Duane Gundrum Education Does pronunciation equal intelligence?

Does pronunciation equal intelligence?

I don’t usually go to Wheel of Fortune to get inspiration, but a very unusual circumstance occurred during a recent episode where a contestant had the words “Mythological Hero Achilles” on the board and only had to read it to win. He pronounced Achilles as “A-CHILL-ees” and was pronounced by Sajak to be incorrect. Wheel of Fortune later stated that “When a contestant tries to solve a puzzle, they must pronounce it using the generally accepted pronunciation.”

Now, I won’t go into the incorrect plurality in that sentence, but let’s just take them on their word. And that brings me to my conversation today, because I’ve been through this exact same thing, and let me tell you that quite often people assume you lack intelligence just because you can’t pronounce something correctly. To explain that, I’d like to bring you back to my days as a Ph.d student at Western Michigan University where I was studying political science, and in particular political philosophy.

For those who know me, it’s generally understood that I’m very well read. While other kids were reading the equivalent of Harry Potter back in my grade school days (Harry Potter wasn’t around yet, so to be honest, I don’t even remember what the kids were reading back then), I was reading classical literature, and at some point got into a major Greek and Roman influence that drove me to read all sorts of historical tomes. When I got to graduate school, I had read a lot of the material that was being assigned, so you might think that I was pretty well prepared.

Well, that might have been the case if I had read these books because some school had required me to read them. But I read them on my own, and quite often I had to go through other critical studies to even figure out what I had just read.
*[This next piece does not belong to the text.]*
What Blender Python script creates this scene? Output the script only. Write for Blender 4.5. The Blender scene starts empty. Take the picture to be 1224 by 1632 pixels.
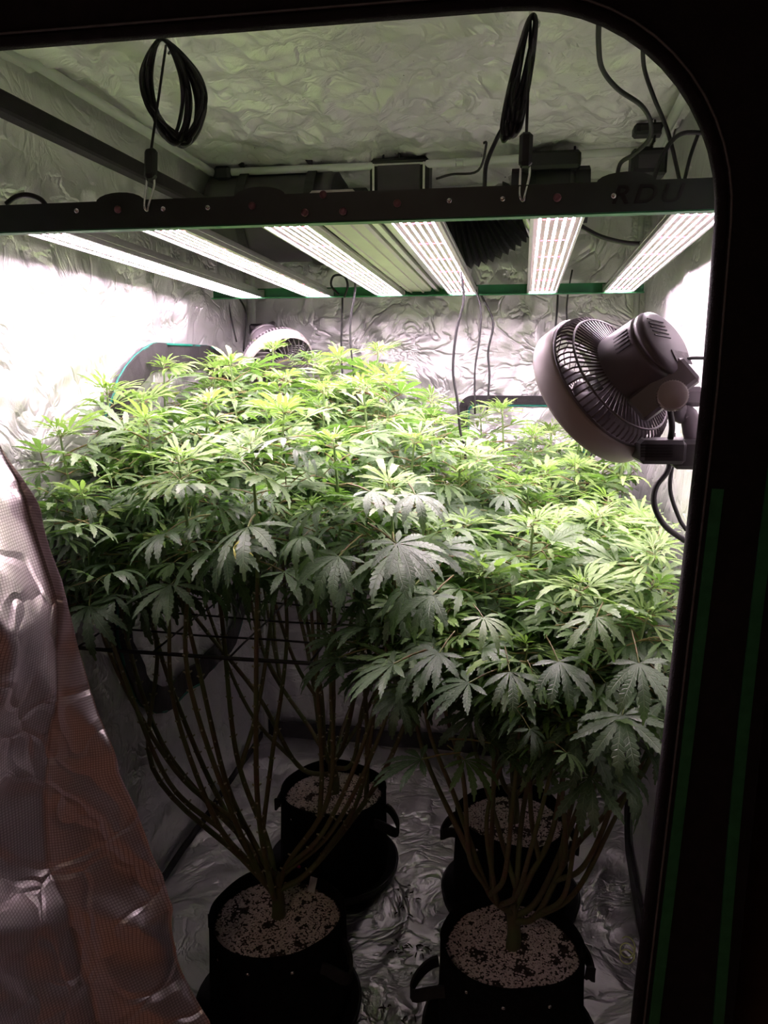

What I never got out of this was some type of discussion about the literature, which meant that I was picking up as much information as I could without anyone actually helping me along. I remember in high school asking a teacher about some of the material I was reading on my own, and she tried really hard to pretend she knew the material, but it was pretty obvious that she was making it up as she went along and was too proud to admit that she wasn’t a reader of Hume, Rousseau and Tacitus (which I had been reading at the time). And these weren’t even obscure authors from history.

So, when I got to graduate school, I remember being in one of those group discussions where were were talking about someone like Herodotus, and I brought it up in conversation right before the professor corrected me on my pronunciation of the name. And then when I brought up another author, I received that same correction on that name as well. A few days into this course, I started to notice a sense of sarcasm coming from some of the other graduate students who had grown up with these authors in the formal courses they had taken. They all pronounced the names correctly, and there was a sense of dismissing me whenever I brought up anything that I thought was significant.

It took nearly an entire semester for that professor to finally recognize that my bad pronunciations were not indicative of my lack of knowledge concerning these authors. When that moment happened, she and I had many conversations about political philosophy that indicated that she no longer thought of me as some grade school dunce who entered her classroom. But I will say that for years of graduate school, I never received that same respect from some of those same students who attended class with me that semester. There was always a sense that I didn’t know what I was talking about because I couldn’t pronounce a name as well as they could.

And this is one of those snapshots I took back with me when I realized that much of my education before graduate school was self-taught and self-learned. While others were attending really expensive Ivy League colleges to gain knowledge, I was spending my time in the Army, reading whatever I could find whenever I had a spare moment to myself. I sometimes wonder if my understanding of literature has a bit of a skew because of how I learned it and because of what I was exposed to while learning it.

But I do know how that contestant felt like on Wheel of Fortune. After he lost, he then gave an apologetic interview about how he knew how to pronounce the name but just flubbed it. I remember making the same kind of comment the first time I mispronounced a literary name. And then I stopped apologizing after it happened numerous times after. Because I learned something during that time that it took me a long time to realize. You see, I did a lot of mispronouncing of names back then, but one thing I did know was what those authors wrote, and what they meant. What I learned was how many graduate students bullshitted their way through conversations about those same authors, as they knew how to pronounce the names, but hadn’t a clue what those authors really meant.

And I find that very important, no matter how you say the names.

2 thoughts on “Does pronunciation equal intelligence?”

  1. Good points here. I remember some of those stories from your WMU days. Reminds me of some of the discussions we had in Latin class, too. There are two equally acceptable ways of pronouncing many Latin words — the ecclesiastical method (sounds like Italian and is used in the Catholic Church) and the classical method (harder consonants, more pronounced diphthongs) that’s our best guess about how ancient Romans spoke. If you favored one method over the other, other students looked down on you if they favored the other method. Why people get so partisan about something so inconsequential as pronunciation still boggles my mind.

  2. I think part of it is that people like to imagine themselves to be smarter than they are, and rather than study and learn more things to accomplish that, they often believe that belittling someone else can get them the acclaim they wish to achieve. One of my first lessons in this was in my first semester of grad school when one of the “smart” students kept using the word “normality” in practically every critique he made. It took me almost the entire semester to realize he didn’t actually know what it meant.